§ **What to work on**: State how many lines hold the string "part". Give the number and nothing else.

§ **Raw data**:
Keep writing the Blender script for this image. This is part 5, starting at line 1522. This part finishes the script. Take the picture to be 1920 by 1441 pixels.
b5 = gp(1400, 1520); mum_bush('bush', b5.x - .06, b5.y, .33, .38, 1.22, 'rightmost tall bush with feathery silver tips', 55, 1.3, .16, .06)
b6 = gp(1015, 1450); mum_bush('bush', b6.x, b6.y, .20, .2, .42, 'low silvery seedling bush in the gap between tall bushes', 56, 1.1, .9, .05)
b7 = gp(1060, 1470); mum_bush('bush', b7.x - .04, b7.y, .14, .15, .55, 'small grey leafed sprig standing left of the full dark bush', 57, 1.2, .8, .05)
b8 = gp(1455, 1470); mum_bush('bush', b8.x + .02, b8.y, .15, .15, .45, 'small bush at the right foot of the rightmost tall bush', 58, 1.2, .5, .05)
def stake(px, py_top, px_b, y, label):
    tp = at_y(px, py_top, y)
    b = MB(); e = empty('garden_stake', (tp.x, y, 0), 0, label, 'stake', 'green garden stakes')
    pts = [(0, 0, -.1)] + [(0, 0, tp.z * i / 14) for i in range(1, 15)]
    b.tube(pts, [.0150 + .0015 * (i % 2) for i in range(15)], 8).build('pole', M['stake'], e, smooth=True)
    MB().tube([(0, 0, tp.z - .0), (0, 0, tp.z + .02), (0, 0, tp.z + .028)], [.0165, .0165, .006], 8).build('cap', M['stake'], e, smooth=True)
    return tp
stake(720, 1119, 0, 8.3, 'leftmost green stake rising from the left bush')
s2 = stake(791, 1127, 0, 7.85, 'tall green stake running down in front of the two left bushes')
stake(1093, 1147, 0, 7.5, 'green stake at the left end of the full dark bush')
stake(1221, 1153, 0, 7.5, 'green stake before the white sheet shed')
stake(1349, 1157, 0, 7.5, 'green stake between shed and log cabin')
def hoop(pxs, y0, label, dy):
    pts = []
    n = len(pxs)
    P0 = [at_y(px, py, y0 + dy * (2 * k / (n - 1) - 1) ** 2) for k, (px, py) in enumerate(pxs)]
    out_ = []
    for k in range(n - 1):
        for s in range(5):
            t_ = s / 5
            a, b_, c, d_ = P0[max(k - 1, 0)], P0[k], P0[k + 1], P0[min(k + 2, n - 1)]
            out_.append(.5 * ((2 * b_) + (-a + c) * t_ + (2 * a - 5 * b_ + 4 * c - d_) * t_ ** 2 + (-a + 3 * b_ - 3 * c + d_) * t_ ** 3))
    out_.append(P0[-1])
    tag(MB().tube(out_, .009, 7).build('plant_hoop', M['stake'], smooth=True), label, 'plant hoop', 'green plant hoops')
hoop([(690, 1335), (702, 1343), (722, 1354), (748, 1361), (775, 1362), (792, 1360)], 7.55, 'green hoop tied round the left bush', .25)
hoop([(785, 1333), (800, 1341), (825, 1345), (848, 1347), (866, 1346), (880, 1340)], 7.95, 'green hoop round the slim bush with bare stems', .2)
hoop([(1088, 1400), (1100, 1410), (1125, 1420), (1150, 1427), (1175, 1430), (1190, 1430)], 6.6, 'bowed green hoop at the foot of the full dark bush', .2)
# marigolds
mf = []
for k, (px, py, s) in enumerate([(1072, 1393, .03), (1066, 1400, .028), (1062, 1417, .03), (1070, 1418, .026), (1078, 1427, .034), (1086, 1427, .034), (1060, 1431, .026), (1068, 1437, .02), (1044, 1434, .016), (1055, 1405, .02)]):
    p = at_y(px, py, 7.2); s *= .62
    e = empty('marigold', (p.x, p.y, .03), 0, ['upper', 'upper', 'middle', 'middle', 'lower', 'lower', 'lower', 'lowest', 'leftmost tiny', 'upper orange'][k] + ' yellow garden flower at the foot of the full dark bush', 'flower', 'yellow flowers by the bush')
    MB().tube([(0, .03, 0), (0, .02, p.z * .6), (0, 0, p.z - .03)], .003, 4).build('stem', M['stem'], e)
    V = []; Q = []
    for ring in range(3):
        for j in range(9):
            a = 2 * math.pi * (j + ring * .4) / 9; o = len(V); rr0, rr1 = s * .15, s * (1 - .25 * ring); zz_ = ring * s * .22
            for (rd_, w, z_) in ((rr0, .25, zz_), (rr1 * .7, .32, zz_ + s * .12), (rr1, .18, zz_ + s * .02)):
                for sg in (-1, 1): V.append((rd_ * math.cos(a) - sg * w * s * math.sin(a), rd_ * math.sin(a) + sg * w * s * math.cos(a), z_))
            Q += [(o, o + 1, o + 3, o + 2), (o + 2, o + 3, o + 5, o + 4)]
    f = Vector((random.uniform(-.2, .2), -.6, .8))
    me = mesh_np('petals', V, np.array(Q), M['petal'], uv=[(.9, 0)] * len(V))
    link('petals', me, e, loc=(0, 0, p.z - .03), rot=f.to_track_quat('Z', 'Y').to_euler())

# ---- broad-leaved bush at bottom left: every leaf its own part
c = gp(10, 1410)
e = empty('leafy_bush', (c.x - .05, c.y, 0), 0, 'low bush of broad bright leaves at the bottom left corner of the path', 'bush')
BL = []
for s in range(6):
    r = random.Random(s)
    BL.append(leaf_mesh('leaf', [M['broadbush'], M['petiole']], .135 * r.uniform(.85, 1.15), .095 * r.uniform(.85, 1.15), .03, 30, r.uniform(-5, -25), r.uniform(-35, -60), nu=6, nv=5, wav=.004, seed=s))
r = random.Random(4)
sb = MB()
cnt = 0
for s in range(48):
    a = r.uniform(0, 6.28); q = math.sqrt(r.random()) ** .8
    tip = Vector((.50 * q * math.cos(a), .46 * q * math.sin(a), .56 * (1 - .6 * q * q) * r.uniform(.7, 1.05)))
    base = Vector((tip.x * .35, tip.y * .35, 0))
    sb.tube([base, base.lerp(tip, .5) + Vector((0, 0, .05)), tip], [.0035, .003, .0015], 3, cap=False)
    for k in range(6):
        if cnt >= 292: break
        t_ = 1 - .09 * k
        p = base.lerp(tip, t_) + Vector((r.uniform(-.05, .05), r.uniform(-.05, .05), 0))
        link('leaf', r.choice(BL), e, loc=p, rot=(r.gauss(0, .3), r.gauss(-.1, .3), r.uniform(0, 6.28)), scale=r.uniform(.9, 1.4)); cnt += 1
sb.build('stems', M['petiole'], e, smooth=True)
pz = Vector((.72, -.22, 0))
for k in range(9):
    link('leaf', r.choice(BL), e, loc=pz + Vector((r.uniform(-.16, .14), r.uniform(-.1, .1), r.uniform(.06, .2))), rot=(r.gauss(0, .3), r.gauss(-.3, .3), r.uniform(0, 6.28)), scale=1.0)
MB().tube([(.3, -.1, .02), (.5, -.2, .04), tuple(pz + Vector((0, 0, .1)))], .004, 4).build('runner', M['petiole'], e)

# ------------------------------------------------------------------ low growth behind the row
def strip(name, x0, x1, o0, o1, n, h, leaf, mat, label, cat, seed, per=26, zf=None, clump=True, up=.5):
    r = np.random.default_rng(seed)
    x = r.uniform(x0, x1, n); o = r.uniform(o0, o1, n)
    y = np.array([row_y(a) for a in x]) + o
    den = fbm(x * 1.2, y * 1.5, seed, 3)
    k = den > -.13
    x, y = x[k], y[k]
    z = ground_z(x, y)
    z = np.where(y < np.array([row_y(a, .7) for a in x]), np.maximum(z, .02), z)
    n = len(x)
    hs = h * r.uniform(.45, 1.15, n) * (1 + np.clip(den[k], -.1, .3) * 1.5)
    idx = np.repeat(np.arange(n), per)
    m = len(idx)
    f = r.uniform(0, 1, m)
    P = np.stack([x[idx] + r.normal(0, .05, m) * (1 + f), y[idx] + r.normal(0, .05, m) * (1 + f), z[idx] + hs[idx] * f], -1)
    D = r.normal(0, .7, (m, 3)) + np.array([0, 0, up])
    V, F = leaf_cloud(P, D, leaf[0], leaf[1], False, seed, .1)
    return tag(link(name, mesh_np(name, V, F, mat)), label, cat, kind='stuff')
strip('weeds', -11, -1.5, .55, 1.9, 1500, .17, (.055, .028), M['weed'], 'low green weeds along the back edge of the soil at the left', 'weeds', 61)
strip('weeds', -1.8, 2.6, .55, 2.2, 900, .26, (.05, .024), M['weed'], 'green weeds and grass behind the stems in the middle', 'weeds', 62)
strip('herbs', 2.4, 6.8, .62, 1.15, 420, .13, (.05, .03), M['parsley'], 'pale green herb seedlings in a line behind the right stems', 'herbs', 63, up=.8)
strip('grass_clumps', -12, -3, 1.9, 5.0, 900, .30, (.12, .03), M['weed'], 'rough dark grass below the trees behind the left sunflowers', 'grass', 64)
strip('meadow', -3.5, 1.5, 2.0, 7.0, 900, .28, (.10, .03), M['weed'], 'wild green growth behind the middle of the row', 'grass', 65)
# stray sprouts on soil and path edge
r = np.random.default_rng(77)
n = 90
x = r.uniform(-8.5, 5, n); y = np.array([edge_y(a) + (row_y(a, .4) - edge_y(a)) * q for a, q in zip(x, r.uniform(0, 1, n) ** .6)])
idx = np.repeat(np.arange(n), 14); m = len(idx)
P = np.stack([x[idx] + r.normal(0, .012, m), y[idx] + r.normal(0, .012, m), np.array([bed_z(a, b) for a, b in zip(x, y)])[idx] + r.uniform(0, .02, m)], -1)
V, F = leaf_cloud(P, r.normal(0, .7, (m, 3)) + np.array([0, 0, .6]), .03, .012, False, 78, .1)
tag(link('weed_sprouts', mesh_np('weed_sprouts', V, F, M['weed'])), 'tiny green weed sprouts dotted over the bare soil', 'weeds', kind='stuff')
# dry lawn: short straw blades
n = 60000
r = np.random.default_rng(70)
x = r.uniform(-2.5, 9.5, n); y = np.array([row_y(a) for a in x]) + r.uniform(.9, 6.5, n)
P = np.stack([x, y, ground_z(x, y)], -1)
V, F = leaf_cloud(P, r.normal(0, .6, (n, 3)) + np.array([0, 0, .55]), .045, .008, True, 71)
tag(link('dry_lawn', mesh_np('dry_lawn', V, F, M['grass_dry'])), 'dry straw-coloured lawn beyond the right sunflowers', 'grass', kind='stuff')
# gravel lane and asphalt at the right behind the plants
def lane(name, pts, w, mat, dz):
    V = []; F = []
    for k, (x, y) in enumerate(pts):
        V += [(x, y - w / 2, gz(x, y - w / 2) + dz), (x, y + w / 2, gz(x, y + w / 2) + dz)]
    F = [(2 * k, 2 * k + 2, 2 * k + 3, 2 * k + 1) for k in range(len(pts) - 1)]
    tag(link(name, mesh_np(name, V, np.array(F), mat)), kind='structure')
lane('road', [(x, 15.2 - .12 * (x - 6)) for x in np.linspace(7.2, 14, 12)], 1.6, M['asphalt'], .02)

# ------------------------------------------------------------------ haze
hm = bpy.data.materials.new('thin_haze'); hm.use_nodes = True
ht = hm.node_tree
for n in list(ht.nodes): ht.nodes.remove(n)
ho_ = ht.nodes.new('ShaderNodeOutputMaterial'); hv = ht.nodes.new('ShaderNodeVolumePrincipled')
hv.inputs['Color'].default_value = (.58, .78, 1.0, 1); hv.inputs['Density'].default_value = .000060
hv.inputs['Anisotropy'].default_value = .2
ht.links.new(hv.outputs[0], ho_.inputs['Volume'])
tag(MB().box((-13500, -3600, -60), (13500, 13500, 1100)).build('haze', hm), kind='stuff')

§ **Correct output**: 2